● **GOAL OF THE EXERCISE**:
Everything from the first line to the line containing "CAMZ, F, HY, TZ = 1.20, 893.0, 85.0, 0.75" is to be repeated exactly; nothing past it.

● **DATA LINES**:
○ ○ ○ ○

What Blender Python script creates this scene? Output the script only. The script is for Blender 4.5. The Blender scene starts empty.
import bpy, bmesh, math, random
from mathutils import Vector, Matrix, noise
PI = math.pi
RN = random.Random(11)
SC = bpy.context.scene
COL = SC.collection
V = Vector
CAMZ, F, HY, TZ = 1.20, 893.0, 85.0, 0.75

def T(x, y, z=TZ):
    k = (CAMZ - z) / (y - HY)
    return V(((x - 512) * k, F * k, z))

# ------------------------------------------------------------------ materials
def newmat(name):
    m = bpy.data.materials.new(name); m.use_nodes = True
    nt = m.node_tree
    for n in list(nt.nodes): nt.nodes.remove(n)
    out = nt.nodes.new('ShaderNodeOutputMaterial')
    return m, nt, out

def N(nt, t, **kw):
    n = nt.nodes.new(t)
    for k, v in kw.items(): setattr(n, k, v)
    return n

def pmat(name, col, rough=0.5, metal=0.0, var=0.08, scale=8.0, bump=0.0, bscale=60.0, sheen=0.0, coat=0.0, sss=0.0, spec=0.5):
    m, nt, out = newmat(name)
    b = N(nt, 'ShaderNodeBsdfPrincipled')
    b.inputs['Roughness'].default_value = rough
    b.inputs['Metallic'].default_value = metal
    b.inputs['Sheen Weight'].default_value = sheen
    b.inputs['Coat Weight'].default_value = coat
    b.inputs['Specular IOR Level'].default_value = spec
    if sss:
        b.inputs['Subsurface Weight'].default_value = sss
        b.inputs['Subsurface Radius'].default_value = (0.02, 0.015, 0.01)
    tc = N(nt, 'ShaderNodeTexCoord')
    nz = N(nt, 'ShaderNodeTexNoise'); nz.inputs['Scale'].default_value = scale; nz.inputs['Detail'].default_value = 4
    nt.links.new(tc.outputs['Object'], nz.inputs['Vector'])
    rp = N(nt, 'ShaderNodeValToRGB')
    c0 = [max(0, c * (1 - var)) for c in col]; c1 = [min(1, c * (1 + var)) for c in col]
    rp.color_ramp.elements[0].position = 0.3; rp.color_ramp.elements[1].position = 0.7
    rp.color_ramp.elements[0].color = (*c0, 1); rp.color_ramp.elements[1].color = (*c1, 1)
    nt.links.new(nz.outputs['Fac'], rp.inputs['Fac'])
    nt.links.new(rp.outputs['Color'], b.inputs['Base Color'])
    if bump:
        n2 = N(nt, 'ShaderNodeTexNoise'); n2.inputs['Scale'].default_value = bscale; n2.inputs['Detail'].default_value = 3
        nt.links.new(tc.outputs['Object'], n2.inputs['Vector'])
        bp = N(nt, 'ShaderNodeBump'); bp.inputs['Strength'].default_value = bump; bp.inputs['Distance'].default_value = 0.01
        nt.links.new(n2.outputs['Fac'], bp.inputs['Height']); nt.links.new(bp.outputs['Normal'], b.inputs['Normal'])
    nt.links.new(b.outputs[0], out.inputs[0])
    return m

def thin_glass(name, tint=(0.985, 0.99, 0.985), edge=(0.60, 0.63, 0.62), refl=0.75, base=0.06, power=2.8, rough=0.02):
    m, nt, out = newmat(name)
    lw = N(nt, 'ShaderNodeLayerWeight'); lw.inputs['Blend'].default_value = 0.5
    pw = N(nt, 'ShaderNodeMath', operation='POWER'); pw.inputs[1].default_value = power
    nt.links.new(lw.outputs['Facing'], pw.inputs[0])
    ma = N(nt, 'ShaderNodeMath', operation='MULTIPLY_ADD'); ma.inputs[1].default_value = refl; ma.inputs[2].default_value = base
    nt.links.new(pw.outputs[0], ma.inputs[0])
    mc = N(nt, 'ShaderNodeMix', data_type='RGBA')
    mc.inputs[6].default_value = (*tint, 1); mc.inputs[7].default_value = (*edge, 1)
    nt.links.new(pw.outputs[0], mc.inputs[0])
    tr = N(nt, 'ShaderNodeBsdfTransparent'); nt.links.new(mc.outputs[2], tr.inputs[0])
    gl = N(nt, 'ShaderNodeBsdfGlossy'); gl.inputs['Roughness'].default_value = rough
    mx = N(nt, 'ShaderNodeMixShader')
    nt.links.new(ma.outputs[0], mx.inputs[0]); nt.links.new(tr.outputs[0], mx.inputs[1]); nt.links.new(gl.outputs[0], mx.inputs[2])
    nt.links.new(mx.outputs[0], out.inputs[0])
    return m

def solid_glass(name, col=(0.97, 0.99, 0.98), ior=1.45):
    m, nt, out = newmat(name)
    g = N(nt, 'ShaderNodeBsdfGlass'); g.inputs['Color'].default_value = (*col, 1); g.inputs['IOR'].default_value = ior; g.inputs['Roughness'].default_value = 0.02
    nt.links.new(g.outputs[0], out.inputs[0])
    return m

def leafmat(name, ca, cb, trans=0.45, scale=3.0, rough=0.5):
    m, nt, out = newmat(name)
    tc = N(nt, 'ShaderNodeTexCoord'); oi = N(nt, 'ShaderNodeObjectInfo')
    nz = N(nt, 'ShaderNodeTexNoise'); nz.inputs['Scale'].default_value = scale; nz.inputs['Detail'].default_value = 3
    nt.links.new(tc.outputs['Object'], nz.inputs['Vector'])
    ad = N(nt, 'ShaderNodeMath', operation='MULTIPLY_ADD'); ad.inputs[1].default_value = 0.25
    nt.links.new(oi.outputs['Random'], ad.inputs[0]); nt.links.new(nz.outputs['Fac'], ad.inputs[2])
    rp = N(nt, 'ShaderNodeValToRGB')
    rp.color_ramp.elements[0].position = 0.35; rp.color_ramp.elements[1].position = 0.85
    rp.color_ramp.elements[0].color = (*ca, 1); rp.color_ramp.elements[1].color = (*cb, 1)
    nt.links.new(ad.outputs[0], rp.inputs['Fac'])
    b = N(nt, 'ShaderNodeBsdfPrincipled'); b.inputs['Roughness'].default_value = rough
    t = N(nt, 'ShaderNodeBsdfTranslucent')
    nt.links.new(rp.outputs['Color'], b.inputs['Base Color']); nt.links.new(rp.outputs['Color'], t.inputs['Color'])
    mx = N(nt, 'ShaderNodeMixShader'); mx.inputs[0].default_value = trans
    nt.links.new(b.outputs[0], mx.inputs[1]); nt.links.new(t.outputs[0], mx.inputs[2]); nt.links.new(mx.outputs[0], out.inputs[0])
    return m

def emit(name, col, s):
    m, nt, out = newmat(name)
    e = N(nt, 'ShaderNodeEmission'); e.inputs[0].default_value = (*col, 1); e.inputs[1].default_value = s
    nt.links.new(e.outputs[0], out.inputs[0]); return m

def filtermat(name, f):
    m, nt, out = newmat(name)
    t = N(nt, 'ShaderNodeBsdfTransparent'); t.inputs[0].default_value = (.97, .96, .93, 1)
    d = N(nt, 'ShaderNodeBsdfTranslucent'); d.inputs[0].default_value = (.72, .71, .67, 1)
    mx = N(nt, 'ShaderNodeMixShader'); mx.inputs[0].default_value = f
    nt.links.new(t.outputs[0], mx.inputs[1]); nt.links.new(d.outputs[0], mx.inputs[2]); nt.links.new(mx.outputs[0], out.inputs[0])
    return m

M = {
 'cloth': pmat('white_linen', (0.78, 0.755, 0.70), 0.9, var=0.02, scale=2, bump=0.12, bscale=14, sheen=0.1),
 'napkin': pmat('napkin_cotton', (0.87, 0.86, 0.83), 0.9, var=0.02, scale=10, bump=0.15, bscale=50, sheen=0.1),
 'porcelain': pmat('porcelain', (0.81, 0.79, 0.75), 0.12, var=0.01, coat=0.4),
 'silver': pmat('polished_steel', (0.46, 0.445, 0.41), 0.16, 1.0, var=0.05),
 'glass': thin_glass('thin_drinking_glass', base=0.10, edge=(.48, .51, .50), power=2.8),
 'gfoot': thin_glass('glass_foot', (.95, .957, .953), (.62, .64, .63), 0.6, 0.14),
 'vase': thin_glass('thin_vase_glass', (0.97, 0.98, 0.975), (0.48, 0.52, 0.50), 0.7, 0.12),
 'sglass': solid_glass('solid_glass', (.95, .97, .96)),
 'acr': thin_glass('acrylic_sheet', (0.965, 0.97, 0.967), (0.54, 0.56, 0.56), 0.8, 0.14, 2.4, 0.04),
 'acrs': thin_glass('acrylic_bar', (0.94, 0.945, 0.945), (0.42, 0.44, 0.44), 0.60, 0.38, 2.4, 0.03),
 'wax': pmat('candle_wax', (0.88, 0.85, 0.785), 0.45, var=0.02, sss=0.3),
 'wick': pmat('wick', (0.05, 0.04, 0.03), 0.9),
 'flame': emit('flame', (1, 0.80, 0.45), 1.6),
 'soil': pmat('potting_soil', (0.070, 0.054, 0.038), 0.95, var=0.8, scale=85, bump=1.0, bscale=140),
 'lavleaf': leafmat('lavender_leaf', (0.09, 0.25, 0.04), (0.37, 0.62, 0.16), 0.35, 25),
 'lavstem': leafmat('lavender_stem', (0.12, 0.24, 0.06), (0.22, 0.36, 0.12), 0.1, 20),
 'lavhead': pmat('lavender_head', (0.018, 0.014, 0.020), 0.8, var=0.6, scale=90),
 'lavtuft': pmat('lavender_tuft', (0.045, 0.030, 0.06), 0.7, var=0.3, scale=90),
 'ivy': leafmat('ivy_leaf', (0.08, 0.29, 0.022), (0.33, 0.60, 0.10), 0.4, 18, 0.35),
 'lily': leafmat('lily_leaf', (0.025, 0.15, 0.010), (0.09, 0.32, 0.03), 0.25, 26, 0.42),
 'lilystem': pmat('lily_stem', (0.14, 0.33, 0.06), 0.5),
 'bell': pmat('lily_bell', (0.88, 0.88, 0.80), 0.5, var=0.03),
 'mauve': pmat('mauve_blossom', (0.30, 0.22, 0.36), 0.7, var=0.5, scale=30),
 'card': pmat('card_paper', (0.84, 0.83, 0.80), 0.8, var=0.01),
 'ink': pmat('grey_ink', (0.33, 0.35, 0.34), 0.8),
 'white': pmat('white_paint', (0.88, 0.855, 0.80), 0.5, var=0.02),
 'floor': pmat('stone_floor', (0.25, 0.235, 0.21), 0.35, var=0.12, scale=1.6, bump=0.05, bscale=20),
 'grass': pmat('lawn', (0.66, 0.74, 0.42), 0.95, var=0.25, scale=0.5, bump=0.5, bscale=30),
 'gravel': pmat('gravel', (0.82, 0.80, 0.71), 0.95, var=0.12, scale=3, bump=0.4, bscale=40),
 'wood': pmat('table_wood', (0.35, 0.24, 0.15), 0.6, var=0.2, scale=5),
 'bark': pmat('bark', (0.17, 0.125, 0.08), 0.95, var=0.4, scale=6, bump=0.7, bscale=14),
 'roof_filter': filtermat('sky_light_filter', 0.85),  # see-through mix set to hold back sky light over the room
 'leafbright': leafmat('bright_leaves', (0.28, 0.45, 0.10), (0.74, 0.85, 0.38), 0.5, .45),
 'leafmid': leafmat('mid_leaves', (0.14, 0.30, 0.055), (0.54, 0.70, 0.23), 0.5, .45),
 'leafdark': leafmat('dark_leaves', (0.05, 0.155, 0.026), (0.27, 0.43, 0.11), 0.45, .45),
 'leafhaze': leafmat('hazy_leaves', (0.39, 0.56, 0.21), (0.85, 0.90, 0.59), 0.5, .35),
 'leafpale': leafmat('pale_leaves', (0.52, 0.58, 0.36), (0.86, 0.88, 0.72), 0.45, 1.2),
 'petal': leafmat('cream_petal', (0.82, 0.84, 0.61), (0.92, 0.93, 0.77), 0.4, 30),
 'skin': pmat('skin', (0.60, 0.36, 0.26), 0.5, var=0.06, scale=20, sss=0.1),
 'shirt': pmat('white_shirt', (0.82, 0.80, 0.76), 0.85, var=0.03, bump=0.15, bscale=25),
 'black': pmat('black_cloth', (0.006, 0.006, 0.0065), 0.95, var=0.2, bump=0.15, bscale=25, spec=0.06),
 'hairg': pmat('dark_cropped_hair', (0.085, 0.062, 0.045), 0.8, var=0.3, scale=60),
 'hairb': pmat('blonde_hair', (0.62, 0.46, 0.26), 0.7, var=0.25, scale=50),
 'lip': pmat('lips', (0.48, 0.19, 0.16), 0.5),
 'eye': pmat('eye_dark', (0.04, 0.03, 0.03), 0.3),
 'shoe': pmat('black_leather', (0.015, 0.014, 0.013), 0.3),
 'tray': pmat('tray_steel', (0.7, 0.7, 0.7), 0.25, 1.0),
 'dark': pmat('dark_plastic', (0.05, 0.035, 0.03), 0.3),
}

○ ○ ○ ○

● **RESULT OF THE TASK**:
What Blender Python script creates this scene? Output the script only. The script is for Blender 4.5. The Blender scene starts empty.
import bpy, bmesh, math, random
from mathutils import Vector, Matrix, noise
PI = math.pi
RN = random.Random(11)
SC = bpy.context.scene
COL = SC.collection
V = Vector
CAMZ, F, HY, TZ = 1.20, 893.0, 85.0, 0.75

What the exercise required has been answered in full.